Entries with scene source code

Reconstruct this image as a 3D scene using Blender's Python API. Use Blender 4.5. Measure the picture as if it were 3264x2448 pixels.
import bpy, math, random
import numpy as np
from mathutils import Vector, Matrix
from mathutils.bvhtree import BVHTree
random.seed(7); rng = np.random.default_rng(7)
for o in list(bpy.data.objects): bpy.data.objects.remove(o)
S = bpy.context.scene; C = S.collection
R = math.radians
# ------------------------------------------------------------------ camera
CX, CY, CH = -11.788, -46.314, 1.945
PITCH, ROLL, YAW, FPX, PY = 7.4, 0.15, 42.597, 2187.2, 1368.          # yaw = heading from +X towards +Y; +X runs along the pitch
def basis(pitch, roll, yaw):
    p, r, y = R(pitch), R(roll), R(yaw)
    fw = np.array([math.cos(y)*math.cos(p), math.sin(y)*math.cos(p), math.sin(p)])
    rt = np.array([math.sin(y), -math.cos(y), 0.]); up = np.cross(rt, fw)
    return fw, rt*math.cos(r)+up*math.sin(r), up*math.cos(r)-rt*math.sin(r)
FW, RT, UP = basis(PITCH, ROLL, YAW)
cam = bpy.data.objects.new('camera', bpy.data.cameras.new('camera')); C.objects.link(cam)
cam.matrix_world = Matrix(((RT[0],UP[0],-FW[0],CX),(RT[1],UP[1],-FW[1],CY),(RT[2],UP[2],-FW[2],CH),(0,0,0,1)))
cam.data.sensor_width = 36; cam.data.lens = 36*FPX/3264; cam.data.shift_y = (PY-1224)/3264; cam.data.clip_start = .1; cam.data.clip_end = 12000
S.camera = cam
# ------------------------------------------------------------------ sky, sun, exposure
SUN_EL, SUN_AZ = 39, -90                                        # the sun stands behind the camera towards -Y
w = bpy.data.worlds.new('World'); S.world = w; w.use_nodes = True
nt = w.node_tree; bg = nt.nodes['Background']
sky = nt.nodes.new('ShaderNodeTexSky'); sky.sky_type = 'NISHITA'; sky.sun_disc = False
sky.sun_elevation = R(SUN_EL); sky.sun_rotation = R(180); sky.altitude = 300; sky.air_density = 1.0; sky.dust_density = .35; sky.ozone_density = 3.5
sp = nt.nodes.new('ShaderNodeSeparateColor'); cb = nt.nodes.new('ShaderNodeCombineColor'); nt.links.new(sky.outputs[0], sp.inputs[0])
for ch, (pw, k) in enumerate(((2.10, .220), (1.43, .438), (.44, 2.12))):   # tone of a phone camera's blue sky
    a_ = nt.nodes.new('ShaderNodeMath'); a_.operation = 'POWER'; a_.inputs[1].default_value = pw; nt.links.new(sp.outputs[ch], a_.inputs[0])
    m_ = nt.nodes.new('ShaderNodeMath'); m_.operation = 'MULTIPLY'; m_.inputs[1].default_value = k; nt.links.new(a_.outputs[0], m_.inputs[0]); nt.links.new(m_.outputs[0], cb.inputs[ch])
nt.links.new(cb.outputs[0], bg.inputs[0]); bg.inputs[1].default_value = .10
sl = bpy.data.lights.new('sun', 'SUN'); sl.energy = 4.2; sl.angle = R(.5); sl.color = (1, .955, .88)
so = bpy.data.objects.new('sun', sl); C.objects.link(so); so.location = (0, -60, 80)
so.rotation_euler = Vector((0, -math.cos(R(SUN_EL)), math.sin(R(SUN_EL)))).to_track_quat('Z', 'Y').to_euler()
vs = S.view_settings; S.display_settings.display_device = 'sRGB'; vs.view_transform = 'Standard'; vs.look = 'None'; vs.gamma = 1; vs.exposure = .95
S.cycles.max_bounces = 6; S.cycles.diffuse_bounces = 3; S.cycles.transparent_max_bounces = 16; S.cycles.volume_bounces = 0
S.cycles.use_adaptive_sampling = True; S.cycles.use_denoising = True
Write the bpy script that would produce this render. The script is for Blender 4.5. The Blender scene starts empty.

- Stated problem
Write every line of the material above again, exactly.

- Answer to the exercise
Reconstruct this image as a 3D scene using Blender's Python API. Use Blender 4.5. Measure the picture as if it were 3264x2448 pixels.
import bpy, math, random
import numpy as np
from mathutils import Vector, Matrix
from mathutils.bvhtree import BVHTree
random.seed(7); rng = np.random.default_rng(7)
for o in list(bpy.data.objects): bpy.data.objects.remove(o)
S = bpy.context.scene; C = S.collection
R = math.radians
# ------------------------------------------------------------------ camera
CX, CY, CH = -11.788, -46.314, 1.945
PITCH, ROLL, YAW, FPX, PY = 7.4, 0.15, 42.597, 2187.2, 1368.          # yaw = heading from +X towards +Y; +X runs along the pitch
def basis(pitch, roll, yaw):
    p, r, y = R(pitch), R(roll), R(yaw)
    fw = np.array([math.cos(y)*math.cos(p), math.sin(y)*math.cos(p), math.sin(p)])
    rt = np.array([math.sin(y), -math.cos(y), 0.]); up = np.cross(rt, fw)
    return fw, rt*math.cos(r)+up*math.sin(r), up*math.cos(r)-rt*math.sin(r)
FW, RT, UP = basis(PITCH, ROLL, YAW)
cam = bpy.data.objects.new('camera', bpy.data.cameras.new('camera')); C.objects.link(cam)
cam.matrix_world = Matrix(((RT[0],UP[0],-FW[0],CX),(RT[1],UP[1],-FW[1],CY),(RT[2],UP[2],-FW[2],CH),(0,0,0,1)))
cam.data.sensor_width = 36; cam.data.lens = 36*FPX/3264; cam.data.shift_y = (PY-1224)/3264; cam.data.clip_start = .1; cam.data.clip_end = 12000
S.camera = cam
# ------------------------------------------------------------------ sky, sun, exposure
SUN_EL, SUN_AZ = 39, -90                                        # the sun stands behind the camera towards -Y
w = bpy.data.worlds.new('World'); S.world = w; w.use_nodes = True
nt = w.node_tree; bg = nt.nodes['Background']
sky = nt.nodes.new('ShaderNodeTexSky'); sky.sky_type = 'NISHITA'; sky.sun_disc = False
sky.sun_elevation = R(SUN_EL); sky.sun_rotation = R(180); sky.altitude = 300; sky.air_density = 1.0; sky.dust_density = .35; sky.ozone_density = 3.5
sp = nt.nodes.new('ShaderNodeSeparateColor'); cb = nt.nodes.new('ShaderNodeCombineColor'); nt.links.new(sky.outputs[0], sp.inputs[0])
for ch, (pw, k) in enumerate(((2.10, .220), (1.43, .438), (.44, 2.12))):   # tone of a phone camera's blue sky
    a_ = nt.nodes.new('ShaderNodeMath'); a_.operation = 'POWER'; a_.inputs[1].default_value = pw; nt.links.new(sp.outputs[ch], a_.inputs[0])
    m_ = nt.nodes.new('ShaderNodeMath'); m_.operation = 'MULTIPLY'; m_.inputs[1].default_value = k; nt.links.new(a_.outputs[0], m_.inputs[0]); nt.links.new(m_.outputs[0], cb.inputs[ch])
nt.links.new(cb.outputs[0], bg.inputs[0]); bg.inputs[1].default_value = .10
sl = bpy.data.lights.new('sun', 'SUN'); sl.energy = 4.2; sl.angle = R(.5); sl.color = (1, .955, .88)
so = bpy.data.objects.new('sun', sl); C.objects.link(so); so.location = (0, -60, 80)
so.rotation_euler = Vector((0, -math.cos(R(SUN_EL)), math.sin(R(SUN_EL)))).to_track_quat('Z', 'Y').to_euler()
vs = S.view_settings; S.display_settings.display_device = 'sRGB'; vs.view_transform = 'Standard'; vs.look = 'None'; vs.gamma = 1; vs.exposure = .95
S.cycles.max_bounces = 6; S.cycles.diffuse_bounces = 3; S.cycles.transparent_max_bounces = 16; S.cycles.volume_bounces = 0
S.cycles.use_adaptive_sampling = True; S.cycles.use_denoising = True
Write the bpy script that would produce this render. The script is for Blender 4.5. The Blender scene starts empty.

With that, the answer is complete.